Mais si cette position est réellement commune au sein de l’Union, comment ne pas s’étonner que la France elle-même ne se soit pas plus fortement déclarée en faveur d’une solution à deux Etats, lors de la visite d’Emmanuel Macron à Jérusalem les 23 et 24 janvier dernier ? Le président français, qui affiche une diplomatie volontariste sur d’autres dossiers, est resté étrangement silencieux et prudent sur l’avenir de l’Etat palestinien. On ne peut s’empêcher de dresser une embarrassante comparaison avec les réactions internationales qui avaient suivi l’annexion de la Crimée par la Russie en 2014. Pourtant opérée avec l’approbation de la population locale, cette annexion avait entraîné une série de sanctions économiques de la part des Occidentaux.

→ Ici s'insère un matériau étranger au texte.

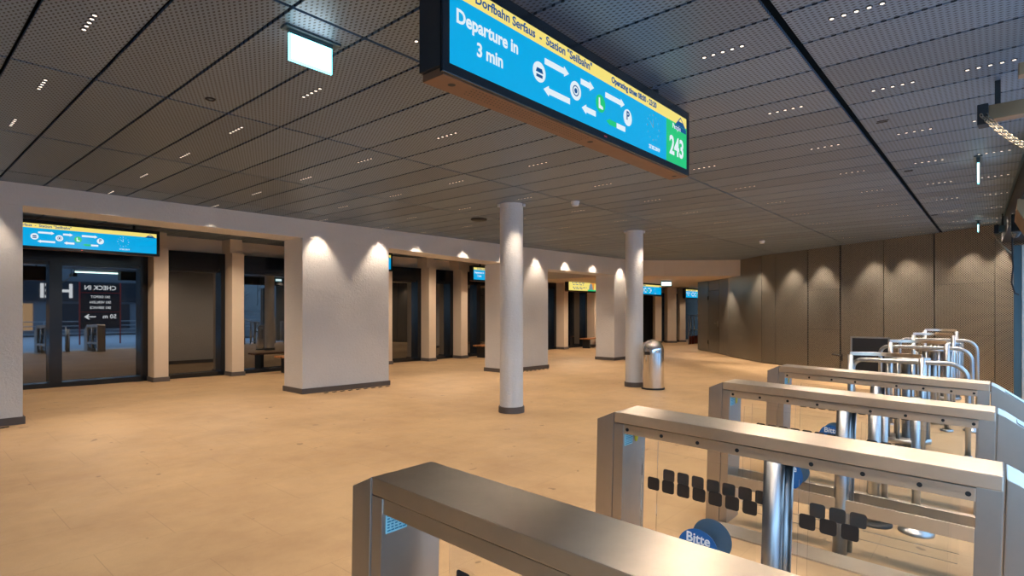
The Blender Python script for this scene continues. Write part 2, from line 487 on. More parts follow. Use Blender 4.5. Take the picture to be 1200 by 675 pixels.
# the bend beyond the drop ceiling
for (cx, cy, w, lab) in ((23.93, 11.97, .31, 'right of the bin under the far blue screen'), (24.6, 11.64, .42, 'below the small white exit sign'), (25.5, 11.5, .29, 'farthest, beside the metal railing')):
    t = thing('half_pillar', 'slim far pillar under the low ceiling, ' + lab, 'pillar', (cx, cy, 0), -.75, 'slim half pillars between the train doors')
    b = new(); box(b, -w / 2, w / 2, -w / 2, w / 2, 0, 2.57, .006); link('shaft', b, 'smooth_plaster', t)
    b = new(); box(b, -w / 2 - .02, w / 2 + .02, -w / 2 - .02, w / 2 + .02, 0, .09, .003); link('plinth', b, 'plinth', t)
bm = new()
prism(bm, [(20.9, 12.5), (24.2, 12.1), (28.0, 11.9), (28.0, 12.1), (24.2, 12.35), (20.9, 12.9)], 'z', 2.34, 2.60)
struct('trim_3', bm, 'smooth_plaster')

# ------------------------------------------------------------------ train doors
def door(n, x0, x1, double=False, stile=.13, head=.36, zt_=2.755):
    z0 = fz((x0 + x1) / 2, DY) - .01
    b = new(); yf = DY - .2
    box(b, x0, x1, yf, DY + .1, zt_ - head, zt_, .004)
    box(b, x0, x0 + .06, yf, DY + .1, z0, zt_ - head)
    box(b, x1 - stile, x1, yf, DY + .1, z0, zt_ - head, .003)
    box(b, x0 + .06, x1 - stile, yf, DY + .1, z0, z0 + .10)
    box(b, x0 + .06, x1 - stile, yf + .04, DY + .1, zt_ - head - .06, zt_ - head)
    xm = None
    if double:
        xm = x0 + (x1 - x0) * .375
        box(b, xm - .09, xm + .09, yf - .01, DY + .1, z0 + .10, zt_ - head)
    o = struct('door_%d' % n, b, 'frame_black')
    for (a, c) in (((x0 + .06, xm - .09), (xm + .09, x1 - stile)) if double else ((x0 + .06, x1 - stile),)):
        b = new(); box(b, a, c, DY - .05, DY - .03, z0 + .10, zt_ - head - .06)
        link('glass_pane', b, 'doorglass', o)
    return o
door(1, 1.35, 3.70, True)
door(2, 4.0, 5.24)
door(3, 5.47, 6.9)
door(4, 7.2, 9.2)
door(5, 9.5, 10.8)
door(6, 11.09, 12.10)
door(7, 12.40, 14.6, True)
door(8, 17.85, 19.7, True)
door(10, 15.5, 17.54)
door(11, 19.97, 22.0)

# ------------------------------------------------------------------ round columns
def column(cx, cy, label):
    t = thing('round_column', label, 'column', (cx, cy, 0), 0, 'round plaster columns')
    b = new(); lathe(b, [(.172, .08), (.172, 1), (.172, 2), (.172, H + .02)], 48); link('shaft', b, 'plaster', t)
    b = new(); lathe(b, [(.192, -.01), (.192, .085), (.186, .092), (.170, .092)], 48, smooth=False); link('plinth', b, 'plinth', t)
    b = new()
    for a in (2.4, 5.2): box(b, .18 * math.cos(a) - .03, .18 * math.cos(a) + .03, .18 * math.sin(a) - .02, .18 * math.sin(a) + .02, H - .045, H - .002, .005)
    link('top_bracket', b, 'white', t)
column(6.24, 5.455, 'nearer round plaster column standing free in the hall')
column(9.95, 5.47, 'farther round plaster column with the chrome bin beside it')

# ------------------------------------------------------------------ litter bin
t = thing('litter_bin', 'shiny chrome bullet-shaped litter bin beside the farther round column', 'bin', (9.86, 5.02, 0))
R_ = .205
b = new(); lathe(b, [(R_, .03), (R_, .70)], 64); link('body', b, 'chrome', t)
b = new(); lathe(b, [(R_ + .003, .70)] + [(R_ * math.cos(a * PI / 2 / 10) + .002, .73 + .215 * math.sin(a * PI / 2 / 10)) for a in range(0, 10)] + [(0, .947)], 64); link('dome_lid', b, 'chrome', t)
b = new(); lathe(b, [(R_ + .012, 0), (R_ + .012, .03), (R_ - .01, .035)], 48, smooth=False); link('base_ring', b, 'black_matt', t)
b = new()
d0 = math.atan2(-5.02, -9.86) - .55
for k in range(8):
    a0 = d0 - .28 + .07 * k; a1 = a0 + .07
    r = R_ + .0045
    vs = [b.verts.new((r * math.cos(a_), r * math.sin(a_), z_)) for a_, z_ in ((a0, .66), (a1, .66), (a1, .72), (a0, .72))]
    b.faces.new(vs)
link('opening_flap', b, 'hole', t)

# ------------------------------------------------------------------ ticket gates
def rounded(bm, cx, cz, w, r, y=None, x=None, mi=0, th=.0006):
    """rounded square in the YZ plane at x"""
    pts = []
    for (sx, sz, a0) in ((1, 1, 0), (-1, 1, 90), (-1, -1, 180), (1, -1, 270)):
        for a in (0, 30, 60, 90):
            t_ = math.radians(a0 + a); pts.append((cx + sx * (w / 2 - r) + r * math.cos(t_), cz + sz * (w / 2 - r) + r * math.sin(t_)))
    prism(bm, pts, 'x', x - th, x + th, mi=mi)

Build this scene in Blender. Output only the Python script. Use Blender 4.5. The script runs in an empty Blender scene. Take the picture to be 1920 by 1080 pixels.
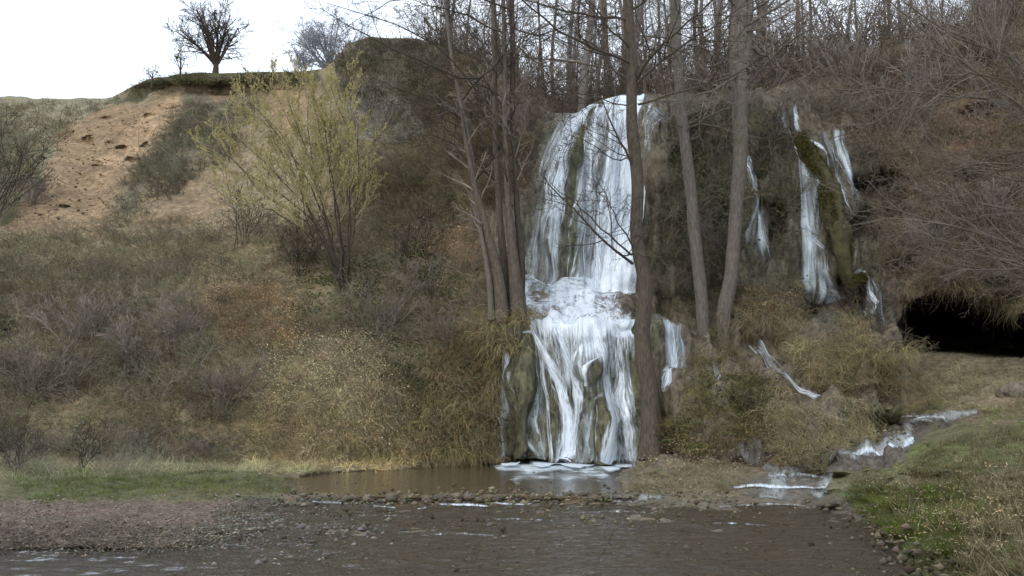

Il semble que le respect de la souveraineté des Etats et de la volonté des peuples soit à géométrie variable et ne s’applique pas, en tout état de cause, au cas palestinien.

Ces réactions timides démontrent peut-être le peu de crédibilité accordée à ce plan de paix, qui intervient dans un moment politique particulièrement tendu, entre les élections israéliennes en mars et américaines en novembre. Mais n’est-ce pas pécher par excès d’optimisme que de penser que la droite israélienne n’y verra pas un blanc-seing pour annexer de facto les colonies de Cisjordanie, ce qui déclencherait une réaction palestinienne immédiate ? Que fera alors la communauté internationale prise de court ? Mahmoud Abbas a d’ores et déjà menacé de stopper la coopération sécuritaire avec Israël et les Etats-Unis, et les dispositions concernant la gestion de l’Esplanade des Mosquées contiennent à elles seules les ferments d’une discorde future. Certes, la Jordanie reste le garant du status-quo, mais dans le même temps, sous pression de la droite messianique israélienne dont il reprend mot pour mot les éléments de langage, Donald Trump a évoqué le droit des croyants « de toutes les confessions » à prier sur le site – ce que les Juifs ne peuvent faire à l’heure actuelle, l’emplacement exact du Temple étant sujet à débat. Si certains Palestiniens peuvent regarder d’un air indifférent l’annexion des colonies israéliennes, une restriction de l’accès à la mosquée Al-Aqsa rallierait facilement tout un peuple. Aujourd’hui, le point le plus sensible du Moyen-Orient reste sans nul doute l’Esplanade, et ce plan pour la paix pose bien davantage les conditions d’un affrontement entre Israël et l’Autorité palestinienne dans les mois à venir que d’une résolution de ce conflit, qui reste pour l’heure sans issue.

Par Ardavan Amir-Aslani. 

Paru dans Le Nouvel Economiste du 05/02/2020.